PATRICK CLAWSON: Well, it happens to be true and that the revolution did not fulfil the hopes for
people who made it and that is stunningly obvious and one of the reasons why people turned to
Mousavi as an opposition candidate in this last round is because he is a man with very considerable
personal integrity and he is going to tell you the truth even when it hurts deeply.

ELEANOR HALL: The Government won the elections in June. They were obviously contested but the
Government won and the Government has cracked down heavily since. How vulnerable is it now, do you
think?

PATRICK CLAWSON: Well, I would have said that the Government isn't that vulnerable but the
Government doesn't agree and the supreme leader in particular is absolutely terrified and he is
convinced that this foreign hand of the BBC or his latest enemy the Germans are behind all these
protests and that they stand a good chance of winning.

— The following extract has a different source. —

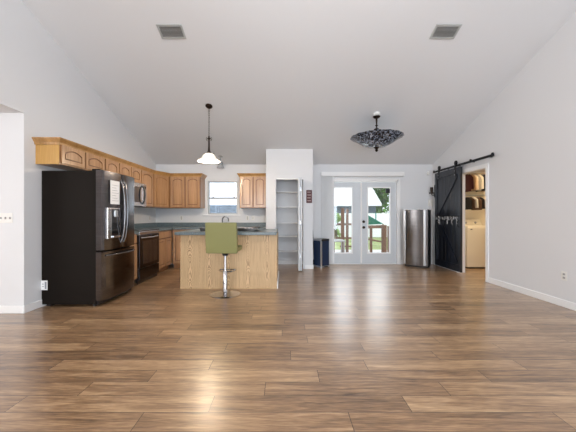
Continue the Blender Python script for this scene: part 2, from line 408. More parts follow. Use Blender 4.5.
# ---------------------------------------------------------------- french door
m = MB(); y = YB
m.box((FX0, y - .02, 0), (FX0 + .04, y + T, FZ1)); m.box((FX1 - .04, y - .02, 0), (FX1, y + T, FZ1)); m.box((FX0, y - .02, FZ1 - .04), (FX1, y + T, FZ1 + .04), .004, 1)
m.box((FX1 - .01, y - .022, 0), (FX1 + .045, y, FZ1 + .04), .004, 1); m.box((FX0 - .045, y - .022, 0), (FX0 + .01, y, FZ1 + .04), .004, 1)
m.box((FX0 + .04, y + .0, 0), (FX1 - .04, y + T, .012))
struct(m.build('trim_2', M['trim']))
def french_leaf(name, x0, x1, gx0, gx1, knob):
    z0, z1 = .015, 2.0; gz0, gz1 = .275, 1.865; y0, y1 = y + .012, y + .055
    m = MB()
    m.box((x0, y0, z0), (gx0, y1, z1)); m.box((gx1, y0, z0), (x1, y1, z1)); m.box((gx0, y0, z0), (gx1, y1, gz0)); m.box((gx0, y0, gz1), (gx1, y1, z1))
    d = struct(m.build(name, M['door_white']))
    m = MB(); b = .022
    m.ring([(gx0-b, gz0-b), (gx1+b, gz0-b), (gx1+b, gz1+b), (gx0-b, gz1+b)], [(gx0+.008, gz0+.008), (gx1-.008, gz0+.008), (gx1-.008, gz1-.008), (gx0+.008, gz1-.008)], 'y', y0 - .012, y0 + .001)
    m.build('glass_molding', M['trim'], d)
    bx('glass_pane', (gx0, y0 + .018, gz0), (gx1, y0 + .024, gz1), M['glass'], d)
    return d
s41 = 285 / YB
fx = lambda px: (px - 285) / s41
d1 = french_leaf('door_1', FX0 + .045, fx(361.3), fx(331.3), fx(352), False)
d2 = french_leaf('door_2', fx(361.3) + .006, FX1 - .045, fx(368), fx(389.8), True)
def knob(z, r, name):
    m = MB(); m.lathe([(0, 0), (.034, 0), (.034, .008), (.012, .012), (.012, .03), (r*.8, .036), (r, .05), (r*.8, .064), (0, .067)], n=20)
    m.xf(Matrix.Translation((fx(363.8), y + .012, z)) @ Matrix.Rotation(PI/2, 4, 'X'))
    m.build(name, M['bronze'], d2)
knob(1.035, .02, 'deadbolt'); knob(.897, .028, 'door_knob')
m = MB(); m.box((fx(361.3) - .02, y - .004, .02), (fx(361.3) + .02, y + .011, 1.99), .003, 1); m.build('astragal', M['trim'], d1)
tag(bx('door_alarm_sensor', (fx(385.6), y - .012, EYE + (216 - 193.2) / s41), (fx(389.8), y + .010, EYE + (216 - 188.6) / s41), M['black'], None, .004), 'small square black sensor on upper right glass of the french door', 'sensor')
# vertical blind: head rail + stacked vanes
vb = thing('vertical_blind', 'white vertical blind gathered at left edge of the french doors', 'blind', (fx(320.8), 6.9, 0))
bx('head_rail', (0, -.05, 2.135), (2.0, .045, 2.235), M['trim'], vb, .006)
mv = mat('blind_vane_vinyl', (.84, .85, .86), .5)
for k in range(11):
    a = math.radians(28 + (k % 2) * 8)
    m = MB(); w2 = .042; n = 6; pts = []
    for i in range(n + 1):
        u = -w2 + 2 * w2 * i / n; pts.append((u, .006 * (1 - (u / w2) ** 2)))
    m.prism(pts + [(p[0], p[1] - .0015) for p in pts[::-1]], 'z', .03, 2.135)
    m.xf(Matrix.Translation((.05 + k * .0235, 0, 0)) @ Matrix.Rotation(a, 4, 'Z'))
    m.build('vane', mv, vb)

# ---------------------------------------------------------------- kitchen window
def window():
    m = MB(); y = YB; o = .035
    m.ring([(WX0, WZ0), (WX1, WZ0), (WX1, WZ1), (WX0, WZ1)], [(WX0+o, WZ0+o), (WX1-o, WZ0+o), (WX1-o, WZ1-o), (WX0+o, WZ1-o)], 'y', y + .045, y + .10)
    wn = struct(m.build('window_1', mat('aluminium_window_frame', (.42, .44, .46), .4, .3)))
    mid = EYE + (216 - 198) / s41
    m = MB(); m.box((WX0 + o, y + .04, mid - .02), (WX1 - o, y + .08, mid + .018), .003, 1); m.build('meeting_rail', M['slot'], wn)
    bx('upper_pane', (WX0 + o, y + .075, mid), (WX1 - o, y + .08, WZ1 - o), M['glass'], wn)
    bx('lower_pane', (WX0 + o, y + .06, WZ0 + o), (WX1 - o, y + .065, mid - .02), M['glass'], wn)
    m = MB(); m.box((WX0 - .09, y - .05, WZ0 - .035), (WX1 + .07, y + .045, WZ0), .005, 1); m.build('window_sill', M['trim'], wn)
    for px in (213, 234): bx('sash_lock', (fx(px) - .02, y + .025, mid + .0), (fx(px) + .02, y + .042, mid + .03), M['slot'], wn)
window()

# ---------------------------------------------------------------- cabinets
def arch_pts(x0, x1, z0, z1, rise, n=12):
    """closed outline, counter-clockwise from lower-left, cathedral top"""
    p = [(x0, z0), (x1, z0)]
    w = x1 - x0
    for i in range(n + 1):
        u = i / n; x = x1 - w * u
        s = math.sin(PI * u); z = z1 - rise + rise * (s ** .85)
        p.append((x, z))
    return p
def ring_outer(inner, x0, x1, z0, z1):
    n = len(inner); out = [(x0, z0), (x1, z0)]
    k = n - 2
    for i in range(k):
        u = i / (k - 1); out.append((x1 - (x1 - x0) * u, z1))
    return out
def door_mesh(w, h, arch=True, f=.050):
    m = MB(); rise = min(.045, w * .12) if arch else .0001
    x0, z0, x1, z1 = 0, 0, w, h
    inner = arch_pts(f, w - f, f, h - f * .9, rise)
    m.ring(ring_outer(inner, 0, w, 0, h), inner, 'y', 0, .016)
    g = .016
    pan = arch_pts(f + g, w - f - g, f + g, h - f * .9 - g, rise)
    m.prism(pan, 'y', .003, .016)
    return m
def hang_door(w, h, parent, loc, arch=True):
    o = door_mesh(w, h, arch).build('door', M['oak_door'], parent, loc)
    bx('panel_groove', (.002, .0155, .002), (w - .002, .0185, h - .002), M['oak_groove'], o)  # darker backing, groove shade put into its colour
    return o
def cabinet(name, label, loc, rz, w, d, z0, z1, doors, group, drawer=False, toe=False, nd_margin=.02, end=False):
    t = thing(name, label, 'cabinet', loc, rz, group)
    m = MB()
    m.box((0, .02, z0 + (.1 if toe else 0)), (w, d, z1), .002, 1)
    if toe: m.box((0, .09, z0), (w, d, z0 + .1))
    m.build('body', M['oak'], t)
    if end: bx('end_panel', (-.004, .02, z0), (.0, d, z1), M['oak_end'], t)
    g = .028; n = doors; mar = .018
    wd = (w - 2 * mar - (n - 1) * g) / n
    bz0 = z0 + (.1 if toe else 0) + .02; bz1 = z1 - .02
    if drawer:
        dr = MB().box((mar, .0, bz1 - .135), (w - mar, .02, bz1), .006, 2).build('drawer', M['oak_door'], t)
        bx('shadow_gap', (mar, .012, bz1 - .155), (w - mar, .0205, bz1 - .137), M['oak_dark'], t)
        bz1 -= .16
    for k in range(n):
        hang_door(wd, bz1 - bz0, t, (mar + k * (wd + g), .0, bz0), not toe)
    # dark reveal between doors
    if n > 1: 
        for k in range(n - 1):
            bx('door_reveal', (mar + (k+1) * wd + k * g + .002, .014, bz0), (mar + (k+1) * (wd + g) - .002, .0205, bz1), M['oak_dark'], t)
    bx('side_reveal', (w - mar + .002, .014, bz0), (w - .002, .0205, bz1), M['oak_dark'], t)
    return t
R90 = PI / 2
XU = -2.83; UB, UT = 1.36, 2.10
gU = 'honey oak upper cabinets'
cabinet('upper_cabinet', 'short oak upper cabinet above the refrigerator, nearest the camera', (XU, 3.60, 0), R90, .89, XU - WL - .002, 1.83, UT, 2, gU, end=True)
cabinet('upper_cabinet', 'narrow oak upper cabinet between refrigerator and microwave', (XU, 4.492, 0), R90, .378, XU - WL - .002, UB, UT, 1, gU)
cabinet('upper_cabinet', 'short oak upper cabinet directly above the microwave', (XU, 4.872, 0), R90, .748, XU - WL - .002, 1.80, UT, 2, gU)
cabinet('upper_cabinet', 'tall oak upper cabinet right of the microwave', (XU, 5.622, 0), R90, .51, XU - WL - .002, UB, UT, 1, gU)
# diagonal corner cabinet
YU = 6.57
t = thing('corner_upper_cabinet', 'diagonal oak upper cabinet in the kitchen corner', 'cabinet', (0, 0, 0), 0, gU)
c0 = Vector((XU, 6.134)); c1 = Vector((-2.66, YU))
MB().prism([(WL + .001, 6.134), (XU - .018, 6.134), (-2.662, YU + .02), (-2.662, YB - .001), (WL + .001, YB - .001)], 'z', UB, UT).build('body', M['oak'], t)
dv = c1 - c0; L = dv.length; ang = math.atan2(dv.y, dv.x)
o = hang_door(L - .05, UT - UB - .04, t, (c0.x + dv.x * .05, c0.y + dv.y * .05, UB + .02)); o.rotation_euler.z = ang
cabinet('upper_cabinet', 'wide two-door oak cabinet left of the kitchen window', (-2.66, YU, 0), 0, 2.66 - 1.953, YB - YU - .001, UB, UT, 2, gU)
cabinet('upper_cabinet', 'two-door oak cabinet between kitchen window and pantry', (-1.05, YU, 0), 0, 1.05 - .4235, YB - YU - .001, UB, UT, 2, gU)
# crown mouldings
def crown(name, label, path, mt):
    """path of the cabinet face line (xy), profile offset outward to the right-hand side of travel"""
    prof = [(0, UT - .025), (.012, UT - .025), (.018, UT), (.05, UT + .04), (.055, UT + .055), (0, UT + .055)]
    P = [Vector((p[0], p[1])) for p in path]; m = MB(); rows = []
    for i, p in enumerate(P):
        ns = []
        if i > 0: d = (P[i] - P[i-1]).normalized(); ns.append(Vector((d.y, -d.x)))
        if i < len(P) - 1: d = (P[i+1] - P[i]).normalized(); ns.append(Vector((d.y, -d.x)))
        nn = sum(ns, Vector((0, 0))).normalized(); k = 1 / max(.4, nn.dot(ns[0]))
        rows.append([m.bm.verts.new((p.x + nn.x * a * k, p.y + nn.y * a * k, z)) for a, z in prof])
    for A, B in zip(rows, rows[1:]):
        for k in range(len(prof)): j = (k+1) % len(prof); m.bm.faces.new((A[k], A[j], B[j], B[k]))
    m.bm.faces.new(rows[0]); m.bm.faces.new(rows[-1][::-1])
    return tag(m.build(name, mt), label, 'molding', 'cabinet crown mouldings')
M['crown'] = grain_mat('oak_crown', (.34, .17, .05), (.50, .28, .10), (3, 3, 3), 2.0, 3.0)
crown('crown_molding', 'oak crown molding running over the left and corner upper cabinets', [(WL + .001, 3.594), (XU - .017, 3.594), (XU - .017, 6.134), (-2.66, YU + .018), (-1.951, YU + .018), (-1.951, YB - .002)], M['crown'])
crown('crown_molding', 'short oak crown molding over the cabinet beside the pantry', [(-1.052, YB - .002), (-1.052, YU + .018), (-.4245, YU + .018)], M['crown'])
# base cabinets
gB = 'honey oak base cabinets'; XB = -2.51; BT = .875
cabinet('base_cabinet', 'narrow oak base cabinet between refrigerator and range', (XB, 4.572, 0), R90, .285, XB - WL - .004, 0, BT, 1, gB, True, True)
cabinet('base_cabinet', 'oak base cabinet with drawer right of the range', (XB, 5.627, 0), R90, .713, XB - WL - .004, 0, BT, 2, gB, True, True)
YBF = 6.34
cabinet('base_cabinet', 'oak base cabinet in the corner left of the island', (XB + .001, YBF, 0), 0, .5, YB - YBF - .004, 0, BT, 1, gB, False, True)
cabinet('base_cabinet', 'oak sink base cabinet beneath the kitchen window', (-2.005, YBF, 0), 0, .9, YB - YBF - .004, 0, BT, 2, gB, False, True)
cabinet('base_cabinet', 'oak base cabinet beside the pantry wall', (-1.1, YBF, 0), 0, .675, YB - YBF - .004, 0, BT, 2, gB, True, True)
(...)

Well, I suspect he knows something about his country perhaps even I don't know about it and that is
his worry.

ELEANOR HALL: How dangerous is it for Iranians and indeed for the rest of the world to have, as you
put it, a terrified leader?

PATRICK CLAWSON: Well, he is also a horrific miscalculator. I mean the things that he has done
since June have systematically undercut his own position. What terrifies me is this guy seems to be
so isolated behind a layer of advisers who don't tell him the truth and he is letting his fears
determine policies that he could do, well, very provocative things which are not in his interest.

ELEANOR HALL: What sort of things worry you the most?

PATRICK CLAWSON: Oh, in the medium term I am concerned about the nuclear program. We have had some
successes evidently in slowing it down and I hope we have even more successes but certainly the
idea of having somebody who is as much of a risk taker and as ignorant about the outside world and
as stubborn as this guy in charge of dangerous nuclear capabilities, it is not a very comforting
thought.

ELEANOR HALL: So where realistically do you think things will end up after this week?

PATRICK CLAWSON: Well, this will be a very telling week. We will know a heck of a lot better on
Saturday than we do today what is likely to happen.

If the Government handles things well and they have many, many ways in which they could handle
things well, then the protest movement may simmer along and eventually will have some
accomplishments but fade. But if the Government continues to mishandle things as badly as they have
the last six months, seven months now, then we could have a very interesting time in Iran.

ELEANOR HALL: That is Patrick Clawson from The Washington Institute where he directs the Iran
Security Initiative and you can hear a longer version of that interview on our website.